What to work on:
Beginning with the first line of the data below, reproduce every line unchanged, ending with the line that holds "SD = Vector((math.sin(SUN_AZ)".

------------------------

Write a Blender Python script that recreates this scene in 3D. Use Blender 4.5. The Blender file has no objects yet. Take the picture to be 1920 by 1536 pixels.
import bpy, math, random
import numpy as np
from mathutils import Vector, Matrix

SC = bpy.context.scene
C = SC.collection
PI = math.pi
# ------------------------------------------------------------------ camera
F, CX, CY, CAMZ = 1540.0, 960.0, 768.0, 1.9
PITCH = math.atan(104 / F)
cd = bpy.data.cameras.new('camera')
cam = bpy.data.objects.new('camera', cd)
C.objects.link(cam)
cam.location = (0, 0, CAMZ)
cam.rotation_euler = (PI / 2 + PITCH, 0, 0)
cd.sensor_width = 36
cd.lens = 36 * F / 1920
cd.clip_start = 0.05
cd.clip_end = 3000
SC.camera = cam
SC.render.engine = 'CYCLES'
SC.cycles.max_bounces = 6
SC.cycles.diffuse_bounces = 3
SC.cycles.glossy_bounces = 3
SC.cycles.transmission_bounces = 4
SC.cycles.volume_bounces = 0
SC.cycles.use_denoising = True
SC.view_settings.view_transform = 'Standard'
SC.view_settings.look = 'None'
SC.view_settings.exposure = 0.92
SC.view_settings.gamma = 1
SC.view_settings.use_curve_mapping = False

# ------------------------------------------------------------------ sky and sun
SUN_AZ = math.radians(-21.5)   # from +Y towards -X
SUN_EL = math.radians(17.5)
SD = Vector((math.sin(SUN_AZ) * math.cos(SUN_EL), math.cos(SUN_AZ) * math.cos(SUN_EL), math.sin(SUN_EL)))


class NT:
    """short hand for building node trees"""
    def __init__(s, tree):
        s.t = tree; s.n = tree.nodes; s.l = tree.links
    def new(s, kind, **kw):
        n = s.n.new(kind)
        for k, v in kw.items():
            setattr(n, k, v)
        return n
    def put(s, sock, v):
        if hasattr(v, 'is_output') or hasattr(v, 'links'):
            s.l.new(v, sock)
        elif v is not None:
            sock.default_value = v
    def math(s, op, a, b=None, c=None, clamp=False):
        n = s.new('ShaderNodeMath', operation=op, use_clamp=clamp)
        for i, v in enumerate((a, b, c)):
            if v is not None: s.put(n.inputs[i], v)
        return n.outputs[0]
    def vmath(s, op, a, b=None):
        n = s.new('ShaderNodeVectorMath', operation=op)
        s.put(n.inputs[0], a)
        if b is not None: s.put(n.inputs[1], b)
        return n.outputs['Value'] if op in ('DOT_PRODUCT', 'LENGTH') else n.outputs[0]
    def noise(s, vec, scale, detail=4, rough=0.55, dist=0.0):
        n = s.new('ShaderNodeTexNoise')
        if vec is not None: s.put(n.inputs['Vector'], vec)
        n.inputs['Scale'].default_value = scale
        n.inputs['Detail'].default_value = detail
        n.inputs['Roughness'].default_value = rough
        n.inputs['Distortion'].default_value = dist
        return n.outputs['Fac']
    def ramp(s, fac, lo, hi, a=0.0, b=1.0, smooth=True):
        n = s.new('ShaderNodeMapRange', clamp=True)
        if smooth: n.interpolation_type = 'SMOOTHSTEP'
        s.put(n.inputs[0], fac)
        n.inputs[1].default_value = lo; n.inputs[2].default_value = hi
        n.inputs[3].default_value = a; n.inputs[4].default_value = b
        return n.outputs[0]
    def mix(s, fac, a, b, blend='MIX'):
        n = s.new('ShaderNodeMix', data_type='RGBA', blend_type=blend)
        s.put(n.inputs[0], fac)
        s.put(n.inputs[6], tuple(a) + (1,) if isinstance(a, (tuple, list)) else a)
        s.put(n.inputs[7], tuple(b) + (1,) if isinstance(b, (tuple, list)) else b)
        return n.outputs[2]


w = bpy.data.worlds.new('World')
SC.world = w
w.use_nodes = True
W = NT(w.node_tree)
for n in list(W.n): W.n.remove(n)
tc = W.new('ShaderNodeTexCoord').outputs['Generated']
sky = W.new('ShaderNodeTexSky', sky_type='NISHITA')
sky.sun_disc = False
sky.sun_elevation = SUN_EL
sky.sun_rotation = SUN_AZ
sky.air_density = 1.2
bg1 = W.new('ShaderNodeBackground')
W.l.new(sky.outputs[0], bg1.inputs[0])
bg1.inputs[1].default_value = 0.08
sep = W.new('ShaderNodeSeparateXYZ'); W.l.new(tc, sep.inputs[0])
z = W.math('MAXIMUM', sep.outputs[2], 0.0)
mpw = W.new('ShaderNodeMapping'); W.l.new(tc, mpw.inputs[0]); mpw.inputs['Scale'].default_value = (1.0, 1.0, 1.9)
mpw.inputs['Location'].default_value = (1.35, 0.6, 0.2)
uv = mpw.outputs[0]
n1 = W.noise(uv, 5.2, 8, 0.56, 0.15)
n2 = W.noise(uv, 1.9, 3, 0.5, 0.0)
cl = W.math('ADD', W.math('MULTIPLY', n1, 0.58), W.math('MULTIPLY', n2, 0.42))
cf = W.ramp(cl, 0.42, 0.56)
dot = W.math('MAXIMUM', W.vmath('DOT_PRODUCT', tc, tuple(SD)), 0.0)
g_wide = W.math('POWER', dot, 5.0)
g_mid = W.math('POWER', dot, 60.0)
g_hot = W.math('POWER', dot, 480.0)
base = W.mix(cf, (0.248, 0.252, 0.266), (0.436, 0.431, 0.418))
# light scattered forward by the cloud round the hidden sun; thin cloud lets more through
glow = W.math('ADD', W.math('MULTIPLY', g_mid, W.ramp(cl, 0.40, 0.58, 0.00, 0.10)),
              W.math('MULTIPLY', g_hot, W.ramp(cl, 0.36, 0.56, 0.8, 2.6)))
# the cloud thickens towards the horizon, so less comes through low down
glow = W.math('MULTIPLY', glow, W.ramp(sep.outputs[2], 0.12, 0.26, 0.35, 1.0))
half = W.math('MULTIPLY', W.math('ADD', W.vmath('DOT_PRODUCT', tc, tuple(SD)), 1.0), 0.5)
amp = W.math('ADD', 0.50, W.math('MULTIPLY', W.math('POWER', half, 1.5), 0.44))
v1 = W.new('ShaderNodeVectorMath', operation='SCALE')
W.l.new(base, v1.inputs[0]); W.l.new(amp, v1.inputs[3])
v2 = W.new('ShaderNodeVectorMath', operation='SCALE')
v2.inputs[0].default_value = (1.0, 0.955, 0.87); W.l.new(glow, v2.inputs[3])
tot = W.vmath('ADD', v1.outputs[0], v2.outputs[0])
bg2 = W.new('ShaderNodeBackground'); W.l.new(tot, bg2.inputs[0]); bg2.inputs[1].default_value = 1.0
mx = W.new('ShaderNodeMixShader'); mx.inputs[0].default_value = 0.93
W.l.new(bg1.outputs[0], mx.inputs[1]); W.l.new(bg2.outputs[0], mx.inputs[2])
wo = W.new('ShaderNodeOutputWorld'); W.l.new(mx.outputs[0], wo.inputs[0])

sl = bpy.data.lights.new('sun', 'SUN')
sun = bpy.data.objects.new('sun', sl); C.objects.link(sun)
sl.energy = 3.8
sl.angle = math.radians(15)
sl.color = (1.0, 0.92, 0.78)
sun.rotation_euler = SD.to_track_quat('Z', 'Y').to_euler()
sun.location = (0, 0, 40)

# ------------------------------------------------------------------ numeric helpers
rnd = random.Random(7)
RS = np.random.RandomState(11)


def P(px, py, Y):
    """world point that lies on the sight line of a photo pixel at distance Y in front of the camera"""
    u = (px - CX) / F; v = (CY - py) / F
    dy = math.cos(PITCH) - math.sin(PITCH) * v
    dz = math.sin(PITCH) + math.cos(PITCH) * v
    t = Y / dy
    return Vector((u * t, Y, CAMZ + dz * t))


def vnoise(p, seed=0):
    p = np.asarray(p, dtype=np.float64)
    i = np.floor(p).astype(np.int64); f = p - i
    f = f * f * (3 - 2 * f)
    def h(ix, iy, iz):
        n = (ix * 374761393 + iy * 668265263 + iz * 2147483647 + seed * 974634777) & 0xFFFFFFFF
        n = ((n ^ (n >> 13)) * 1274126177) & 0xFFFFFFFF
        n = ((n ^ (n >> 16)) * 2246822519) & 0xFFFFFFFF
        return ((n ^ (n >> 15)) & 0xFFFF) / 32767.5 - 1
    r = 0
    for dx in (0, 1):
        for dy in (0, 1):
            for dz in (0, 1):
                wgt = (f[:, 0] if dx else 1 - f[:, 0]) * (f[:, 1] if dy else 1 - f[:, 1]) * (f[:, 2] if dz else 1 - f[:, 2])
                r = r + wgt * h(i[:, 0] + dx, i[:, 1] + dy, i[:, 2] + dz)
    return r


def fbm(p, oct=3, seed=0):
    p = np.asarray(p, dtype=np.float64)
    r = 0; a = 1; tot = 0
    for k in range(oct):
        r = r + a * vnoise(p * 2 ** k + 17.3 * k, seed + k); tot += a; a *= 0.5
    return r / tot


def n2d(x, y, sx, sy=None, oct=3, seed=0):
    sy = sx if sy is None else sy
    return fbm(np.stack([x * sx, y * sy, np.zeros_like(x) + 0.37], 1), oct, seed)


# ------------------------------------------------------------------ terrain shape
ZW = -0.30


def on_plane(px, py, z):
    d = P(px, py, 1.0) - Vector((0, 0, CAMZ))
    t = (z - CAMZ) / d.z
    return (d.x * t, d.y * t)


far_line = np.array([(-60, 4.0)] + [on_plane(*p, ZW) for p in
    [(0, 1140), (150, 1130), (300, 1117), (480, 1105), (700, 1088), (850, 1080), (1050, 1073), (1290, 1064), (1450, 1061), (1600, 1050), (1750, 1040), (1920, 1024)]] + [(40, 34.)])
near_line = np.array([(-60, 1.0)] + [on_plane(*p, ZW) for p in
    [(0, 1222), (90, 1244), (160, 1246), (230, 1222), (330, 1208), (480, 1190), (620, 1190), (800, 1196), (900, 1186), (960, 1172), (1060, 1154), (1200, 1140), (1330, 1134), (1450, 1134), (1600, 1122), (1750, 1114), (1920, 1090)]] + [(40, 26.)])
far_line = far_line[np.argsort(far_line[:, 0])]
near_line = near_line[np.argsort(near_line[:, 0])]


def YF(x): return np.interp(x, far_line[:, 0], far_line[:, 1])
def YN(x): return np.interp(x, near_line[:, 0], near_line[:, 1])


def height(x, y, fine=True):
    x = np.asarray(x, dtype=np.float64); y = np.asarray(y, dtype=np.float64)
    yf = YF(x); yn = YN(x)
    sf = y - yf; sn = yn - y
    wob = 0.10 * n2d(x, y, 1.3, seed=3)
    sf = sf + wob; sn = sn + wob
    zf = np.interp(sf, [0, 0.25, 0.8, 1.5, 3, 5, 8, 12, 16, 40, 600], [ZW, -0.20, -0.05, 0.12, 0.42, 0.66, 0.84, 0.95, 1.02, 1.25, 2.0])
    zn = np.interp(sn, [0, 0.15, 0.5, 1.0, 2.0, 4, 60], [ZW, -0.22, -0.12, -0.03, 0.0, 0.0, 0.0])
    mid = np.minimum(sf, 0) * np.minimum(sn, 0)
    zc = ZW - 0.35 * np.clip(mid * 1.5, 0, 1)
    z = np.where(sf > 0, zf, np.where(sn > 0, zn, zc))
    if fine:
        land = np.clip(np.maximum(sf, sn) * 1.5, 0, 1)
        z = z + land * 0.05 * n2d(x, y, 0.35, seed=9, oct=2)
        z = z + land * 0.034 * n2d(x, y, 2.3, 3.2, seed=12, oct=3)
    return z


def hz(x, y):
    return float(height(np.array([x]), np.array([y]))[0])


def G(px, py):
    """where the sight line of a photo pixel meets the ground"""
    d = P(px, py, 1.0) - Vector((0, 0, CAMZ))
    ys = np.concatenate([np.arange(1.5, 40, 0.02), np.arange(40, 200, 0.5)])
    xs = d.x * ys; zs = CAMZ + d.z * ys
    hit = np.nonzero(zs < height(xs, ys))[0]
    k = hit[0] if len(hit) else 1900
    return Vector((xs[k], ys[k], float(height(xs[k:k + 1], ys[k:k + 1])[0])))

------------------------

Solution for this exercise:
Write a Blender Python script that recreates this scene in 3D. Use Blender 4.5. The Blender file has no objects yet. Take the picture to be 1920 by 1536 pixels.
import bpy, math, random
import numpy as np
from mathutils import Vector, Matrix

SC = bpy.context.scene
C = SC.collection
PI = math.pi
# ------------------------------------------------------------------ camera
F, CX, CY, CAMZ = 1540.0, 960.0, 768.0, 1.9
PITCH = math.atan(104 / F)
cd = bpy.data.cameras.new('camera')
cam = bpy.data.objects.new('camera', cd)
C.objects.link(cam)
cam.location = (0, 0, CAMZ)
cam.rotation_euler = (PI / 2 + PITCH, 0, 0)
cd.sensor_width = 36
cd.lens = 36 * F / 1920
cd.clip_start = 0.05
cd.clip_end = 3000
SC.camera = cam
SC.render.engine = 'CYCLES'
SC.cycles.max_bounces = 6
SC.cycles.diffuse_bounces = 3
SC.cycles.glossy_bounces = 3
SC.cycles.transmission_bounces = 4
SC.cycles.volume_bounces = 0
SC.cycles.use_denoising = True
SC.view_settings.view_transform = 'Standard'
SC.view_settings.look = 'None'
SC.view_settings.exposure = 0.92
SC.view_settings.gamma = 1
SC.view_settings.use_curve_mapping = False

# ------------------------------------------------------------------ sky and sun
SUN_AZ = math.radians(-21.5)   # from +Y towards -X
SUN_EL = math.radians(17.5)
SD = Vector((math.sin(SUN_AZ) * math.cos(SUN_EL), math.cos(SUN_AZ) * math.cos(SUN_EL), math.sin(SUN_EL)))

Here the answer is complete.